Ballard also points out that Fly expands on the trio format. "There is a density in our songs and arrangements. With few instruments, we create a full ensemble sound."

From the opening tune on Sunday night, the audience was visibly entranced by Ballard’s ferocious rhythms. It’s not even that he leads with challenging patterns and fills; his relaxed stature seems to take him to a place from which complex polyrhythms and syncopated phrases emerge with an excitingly unpredictable spontaneity.

The group seamlessly moved from solo sections to melodies and back again: the tunes were at once borderless, yet at the same time inflected with a highly-structured feel. A syncopated Ballard solo would smoothly transition into a tight melody, played in unison by Turner and Grenadier and embellished by Ballard’s cymbal hits. It had the energy of big-band jazz, yet, as Ballard observed, a certain density that never let you feel assured you knew where the piece was going, or to where it might return.

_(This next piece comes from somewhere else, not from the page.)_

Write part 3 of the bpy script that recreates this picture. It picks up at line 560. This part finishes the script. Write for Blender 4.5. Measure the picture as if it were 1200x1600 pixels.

Two compositions in the first set stood out in particular: Turner’s “Supersister” and Grenadier’s “State of the Union”, a track from the groups’ 2004 self-titled release. State of the Union, a ponderous, brooding piece, began with Grenadier’s gentle melody played on the upper register of his acoustic bass. Turner entered soon thereafter and carried the head. Ballard stayed with brushes until deep into the song, letting his hits resound on a sizzle-cymbal.

In all, this was a stunning show, more than a showcase of three top jazz players: it was a feat of intergroup balance and understanding that, for me, cemented Fly as a top trio in today’s scene.